Her twelve 6-inch 40-calibre guns were mounted in casemates. The torpedo tubes are not visible on the model, but the hatches for loading torpedoes to their broadside launchers are clearly shown, two on each broadside near the forward and aft barbette. This varied armament was characteristic of her era 

The provision of small guns for anti- torpedo boat guns is particularly interesting as, at the time, torpedo boats posed the biggest threat to battleships in 1899; this was the era immediately before the effective mass introduction of submarines into theatres of naval warfare. The poles arranged on the outside of her hull are for rigging anti-torpedo nets when at anchor in harbour. These were effective against early torpedoes, but ineffective against the torpedoes used in the First World War.

Her armament included significant innovations. The mountings for her main guns permitted the gun barrels to be loaded at any elevation. This increased the rate of fire because it meant that the barrels did not have to be lowered between rounds.

Her steel armour-plating was made using the innovative Krupp hardening process which gave which meant that the armour plating could be thinner than on previous battleship: six inches in her armoured belt, rather than nine, a major saving in weight. 

The ships were fitted with two masts, each with a fighting top, an enlarged top equipped with several light guns and a searchlight. The fighting tops are each fitted with a derrick in order to winch ammunition up, highlighting the impracticality of such armament in such a location. Four lights, for spotting torpedo boats and other threats or signalling, were mounted on the bridges.

Her bow is of a very distinctive shape. This was a reinforced bow designed to ram another warship: the hull itself was a weapon. This was a hangover from warship design in the first half of the nineteenth century when ships’ guns were insufficiently powerful to damage heavily armoured ships decisively. Ramming was therefore considered the most effective tactic. By this period however, enormously powerful new guns such as those on HMS Vengeance had already changed the dynamic of naval warfare. Close combat was now extremely unlikely.

This ram, therefore, although included in the design on one of the most modern warships in the world, was already obsolete. Indeed, the gravest threat that rams like these posed was to other vessels in the same navy: station keeping and collisions was always difficult when operating in large fleets, but with ram bows could be disastrous. 

This warship also harks back to far more distant periods in history. The captain had an elaborate personal walkway at the stern, reminiscent of the ornamental galleries and balconies of wooden ships of the line. She even has a bowsprit, a design element with no function on such a battleship, but which, along with her useless masts and yards, harks back to the great age of sail. This was a warship designed to by symbolic – to project power – as much as to wield it.
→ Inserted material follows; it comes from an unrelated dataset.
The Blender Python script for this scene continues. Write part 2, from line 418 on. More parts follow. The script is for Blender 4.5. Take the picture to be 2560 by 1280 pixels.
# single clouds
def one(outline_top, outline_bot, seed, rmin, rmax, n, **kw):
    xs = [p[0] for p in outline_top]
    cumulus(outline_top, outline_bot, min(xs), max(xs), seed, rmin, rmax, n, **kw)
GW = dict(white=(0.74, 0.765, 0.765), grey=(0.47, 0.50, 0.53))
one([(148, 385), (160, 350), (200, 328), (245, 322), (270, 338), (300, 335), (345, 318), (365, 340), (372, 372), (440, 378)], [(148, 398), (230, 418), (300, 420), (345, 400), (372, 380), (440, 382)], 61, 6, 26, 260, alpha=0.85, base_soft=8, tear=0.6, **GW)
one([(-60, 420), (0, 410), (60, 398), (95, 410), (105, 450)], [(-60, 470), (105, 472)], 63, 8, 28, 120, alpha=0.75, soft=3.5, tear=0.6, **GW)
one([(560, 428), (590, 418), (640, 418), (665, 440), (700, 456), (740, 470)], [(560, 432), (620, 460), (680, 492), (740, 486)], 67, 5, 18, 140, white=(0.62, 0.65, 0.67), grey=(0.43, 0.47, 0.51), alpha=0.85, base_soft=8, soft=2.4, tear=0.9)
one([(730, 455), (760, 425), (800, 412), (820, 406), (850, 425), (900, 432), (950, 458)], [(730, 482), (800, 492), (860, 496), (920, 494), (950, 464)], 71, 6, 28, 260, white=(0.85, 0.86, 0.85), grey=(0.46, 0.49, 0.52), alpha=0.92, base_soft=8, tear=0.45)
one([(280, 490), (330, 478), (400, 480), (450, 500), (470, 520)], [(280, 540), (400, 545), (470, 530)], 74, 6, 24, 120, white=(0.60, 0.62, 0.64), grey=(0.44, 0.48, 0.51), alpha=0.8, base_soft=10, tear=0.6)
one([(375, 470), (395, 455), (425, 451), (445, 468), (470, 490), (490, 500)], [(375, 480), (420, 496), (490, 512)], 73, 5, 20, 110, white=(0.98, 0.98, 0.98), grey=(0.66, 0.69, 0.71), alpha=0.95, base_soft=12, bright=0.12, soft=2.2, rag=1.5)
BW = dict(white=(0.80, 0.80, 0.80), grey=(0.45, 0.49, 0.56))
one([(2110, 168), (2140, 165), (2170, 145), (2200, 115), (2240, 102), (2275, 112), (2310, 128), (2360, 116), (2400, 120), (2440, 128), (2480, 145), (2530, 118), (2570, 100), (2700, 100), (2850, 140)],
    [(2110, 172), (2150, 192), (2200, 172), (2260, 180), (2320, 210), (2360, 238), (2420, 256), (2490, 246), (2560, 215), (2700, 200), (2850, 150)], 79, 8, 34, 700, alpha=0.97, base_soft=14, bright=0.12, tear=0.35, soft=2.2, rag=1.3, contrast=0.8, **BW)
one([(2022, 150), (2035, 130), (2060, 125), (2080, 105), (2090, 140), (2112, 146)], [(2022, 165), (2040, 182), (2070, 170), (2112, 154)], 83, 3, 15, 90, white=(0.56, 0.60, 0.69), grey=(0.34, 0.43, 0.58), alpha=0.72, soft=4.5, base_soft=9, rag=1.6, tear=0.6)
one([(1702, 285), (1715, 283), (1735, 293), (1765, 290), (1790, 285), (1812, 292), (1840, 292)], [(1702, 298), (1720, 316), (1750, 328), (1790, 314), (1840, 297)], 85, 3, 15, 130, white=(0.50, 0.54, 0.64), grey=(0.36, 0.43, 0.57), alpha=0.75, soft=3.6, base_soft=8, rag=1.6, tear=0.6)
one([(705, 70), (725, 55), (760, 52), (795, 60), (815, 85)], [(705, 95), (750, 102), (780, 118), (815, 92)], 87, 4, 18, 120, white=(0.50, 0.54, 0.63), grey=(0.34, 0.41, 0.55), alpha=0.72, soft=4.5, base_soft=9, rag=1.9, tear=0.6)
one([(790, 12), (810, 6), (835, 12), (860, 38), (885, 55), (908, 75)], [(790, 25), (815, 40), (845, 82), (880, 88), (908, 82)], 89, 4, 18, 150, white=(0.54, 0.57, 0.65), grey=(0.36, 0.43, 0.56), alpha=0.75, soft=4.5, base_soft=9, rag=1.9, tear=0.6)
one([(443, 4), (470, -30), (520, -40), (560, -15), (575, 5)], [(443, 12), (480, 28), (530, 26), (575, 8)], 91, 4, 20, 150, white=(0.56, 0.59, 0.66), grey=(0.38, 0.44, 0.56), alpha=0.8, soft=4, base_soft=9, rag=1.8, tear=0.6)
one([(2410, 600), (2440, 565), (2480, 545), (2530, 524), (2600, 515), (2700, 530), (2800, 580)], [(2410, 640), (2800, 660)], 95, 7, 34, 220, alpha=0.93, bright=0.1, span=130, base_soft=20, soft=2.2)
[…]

Vengeance was equipped with an immense variety of ship’s boats, all essential for the day-to-day operations of a battleship on a foreign station. Each ship of her class carried a number of small boats, including two steam pinnaces and one sail pinnace, one steam launch, three cutters, one galley, one whaler, three gigs, two dinghies and one raft. 

It is interesting that the portholes near the bow have been reinforced, designed to protect the glass from the swinging anchors when they were retracted. Anchoring safely was still a problem yet to be solved.

The role for which she was initially intended was rendered redundant by an Anglo-Japanese treaty in 1902, a milestone in the history of international relations. All British battleships were subsequently removed from the China station and Vengeance maintained British naval power in home waters until the breakout of the first world war.

Vengeance had a busy war. Her guns covered the landing of the British expeditionary force in France at the start of the war. She went on to serve in the Cameroons in West Africa, the Dardanelles, the Eastern Mediterranean, East Africa and the East Indies. The model clearly shows her awning supports for shades – which would have been crucial during these tropical postings. At the end of the war Vengeance became a depot ship and in 1922 was sold for scrap.